start DATA BLOCK

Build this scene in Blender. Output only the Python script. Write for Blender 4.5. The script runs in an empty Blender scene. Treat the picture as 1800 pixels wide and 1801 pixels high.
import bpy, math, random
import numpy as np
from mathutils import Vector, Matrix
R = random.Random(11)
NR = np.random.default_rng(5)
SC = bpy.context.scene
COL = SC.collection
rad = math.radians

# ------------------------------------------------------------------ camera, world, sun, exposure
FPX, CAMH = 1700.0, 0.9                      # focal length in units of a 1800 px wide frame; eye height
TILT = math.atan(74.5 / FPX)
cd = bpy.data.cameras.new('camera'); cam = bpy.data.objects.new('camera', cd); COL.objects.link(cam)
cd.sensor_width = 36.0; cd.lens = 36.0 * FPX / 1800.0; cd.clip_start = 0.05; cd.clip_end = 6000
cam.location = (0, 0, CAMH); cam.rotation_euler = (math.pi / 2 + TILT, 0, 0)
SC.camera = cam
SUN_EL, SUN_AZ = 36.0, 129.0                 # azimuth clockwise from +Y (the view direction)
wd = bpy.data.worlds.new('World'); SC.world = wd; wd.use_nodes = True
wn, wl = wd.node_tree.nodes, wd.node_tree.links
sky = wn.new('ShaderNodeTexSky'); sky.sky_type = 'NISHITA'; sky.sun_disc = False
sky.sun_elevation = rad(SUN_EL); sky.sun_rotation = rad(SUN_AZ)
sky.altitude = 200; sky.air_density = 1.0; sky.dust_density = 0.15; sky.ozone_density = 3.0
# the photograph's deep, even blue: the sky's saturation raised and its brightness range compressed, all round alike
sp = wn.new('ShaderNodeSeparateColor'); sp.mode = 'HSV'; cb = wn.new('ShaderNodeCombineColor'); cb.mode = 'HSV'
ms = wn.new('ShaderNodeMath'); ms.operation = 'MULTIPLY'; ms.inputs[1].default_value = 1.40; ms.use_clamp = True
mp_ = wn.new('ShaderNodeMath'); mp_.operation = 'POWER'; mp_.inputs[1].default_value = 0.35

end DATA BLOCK

* _INSTRUCTION_
Write out the listing's lines exactly, from its first line through the line that contains "rad = math.radians", and stop there.

* _WRITTEN RESPONSE_
Build this scene in Blender. Output only the Python script. Write for Blender 4.5. The script runs in an empty Blender scene. Treat the picture as 1800 pixels wide and 1801 pixels high.
import bpy, math, random
import numpy as np
from mathutils import Vector, Matrix
R = random.Random(11)
NR = np.random.default_rng(5)
SC = bpy.context.scene
COL = SC.collection
rad = math.radians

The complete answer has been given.